Set down each line of the material that follows, exactly, with no pictures.

DATASET SECTION:
--- --- ---
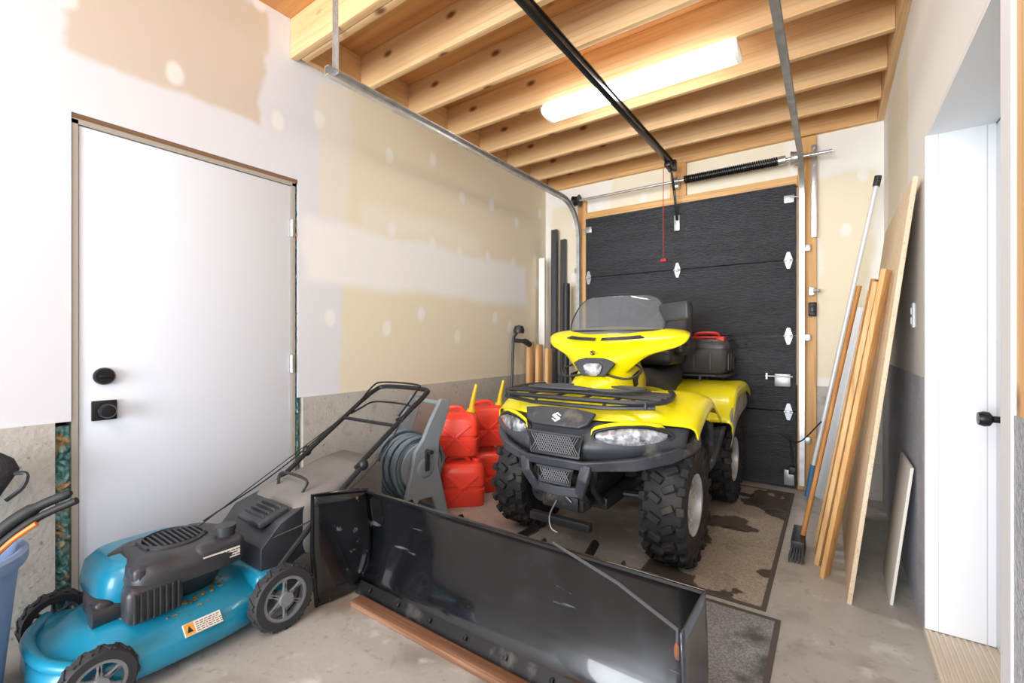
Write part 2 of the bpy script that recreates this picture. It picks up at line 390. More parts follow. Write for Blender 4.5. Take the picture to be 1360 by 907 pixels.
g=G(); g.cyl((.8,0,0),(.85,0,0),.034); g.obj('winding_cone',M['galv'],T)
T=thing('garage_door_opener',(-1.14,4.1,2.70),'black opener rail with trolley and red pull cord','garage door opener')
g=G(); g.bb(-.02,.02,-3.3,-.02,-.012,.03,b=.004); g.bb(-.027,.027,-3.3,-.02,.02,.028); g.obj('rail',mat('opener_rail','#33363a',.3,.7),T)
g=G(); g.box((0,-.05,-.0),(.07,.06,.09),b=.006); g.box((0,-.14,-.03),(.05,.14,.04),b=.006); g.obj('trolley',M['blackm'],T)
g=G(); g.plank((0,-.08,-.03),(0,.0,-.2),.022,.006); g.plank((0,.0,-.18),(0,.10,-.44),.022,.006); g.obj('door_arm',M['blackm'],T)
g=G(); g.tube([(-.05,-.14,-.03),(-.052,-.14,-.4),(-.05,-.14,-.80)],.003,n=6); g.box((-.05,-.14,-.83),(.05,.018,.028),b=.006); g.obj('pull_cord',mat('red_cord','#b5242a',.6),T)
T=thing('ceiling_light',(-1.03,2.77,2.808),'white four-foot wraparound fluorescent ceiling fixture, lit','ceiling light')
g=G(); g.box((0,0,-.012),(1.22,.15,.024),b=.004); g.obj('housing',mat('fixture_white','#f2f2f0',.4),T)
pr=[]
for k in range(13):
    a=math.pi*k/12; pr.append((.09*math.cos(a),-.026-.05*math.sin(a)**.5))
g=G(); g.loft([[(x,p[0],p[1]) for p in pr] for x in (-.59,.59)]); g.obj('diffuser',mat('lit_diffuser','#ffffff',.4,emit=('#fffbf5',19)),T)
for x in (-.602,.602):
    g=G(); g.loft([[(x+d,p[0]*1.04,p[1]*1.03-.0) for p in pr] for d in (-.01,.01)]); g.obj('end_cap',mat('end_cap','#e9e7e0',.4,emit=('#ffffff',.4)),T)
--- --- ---
RESPONSE:
Write part 2 of the bpy script that recreates this picture. It picks up at line 390. More parts follow. Write for Blender 4.5. Take the picture to be 1360 by 907 pixels.
g=G(); g.cyl((.8,0,0),(.85,0,0),.034); g.obj('winding_cone',M['galv'],T)
T=thing('garage_door_opener',(-1.14,4.1,2.70),'black opener rail with trolley and red pull cord','garage door opener')
g=G(); g.bb(-.02,.02,-3.3,-.02,-.012,.03,b=.004); g.bb(-.027,.027,-3.3,-.02,.02,.028); g.obj('rail',mat('opener_rail','#33363a',.3,.7),T)
g=G(); g.box((0,-.05,-.0),(.07,.06,.09),b=.006); g.box((0,-.14,-.03),(.05,.14,.04),b=.006); g.obj('trolley',M['blackm'],T)
g=G(); g.plank((0,-.08,-.03),(0,.0,-.2),.022,.006); g.plank((0,.0,-.18),(0,.10,-.44),.022,.006); g.obj('door_arm',M['blackm'],T)
g=G(); g.tube([(-.05,-.14,-.03),(-.052,-.14,-.4),(-.05,-.14,-.80)],.003,n=6); g.box((-.05,-.14,-.83),(.05,.018,.028),b=.006); g.obj('pull_cord',mat('red_cord','#b5242a',.6),T)
T=thing('ceiling_light',(-1.03,2.77,2.808),'white four-foot wraparound fluorescent ceiling fixture, lit','ceiling light')
g=G(); g.box((0,0,-.012),(1.22,.15,.024),b=.004); g.obj('housing',mat('fixture_white','#f2f2f0',.4),T)
pr=[]
for k in range(13):
    a=math.pi*k/12; pr.append((.09*math.cos(a),-.026-.05*math.sin(a)**.5))
g=G(); g.loft([[(x,p[0],p[1]) for p in pr] for x in (-.59,.59)]); g.obj('diffuser',mat('lit_diffuser','#ffffff',.4,emit=('#fffbf5',19)),T)
for x in (-.602,.602):
    g=G(); g.loft([[(x+d,p[0]*1.04,p[1]*1.03-.0) for p in pr] for d in (-.01,.01)]); g.obj('end_cap',mat('end_cap','#e9e7e0',.4,emit=('#ffffff',.4)),T)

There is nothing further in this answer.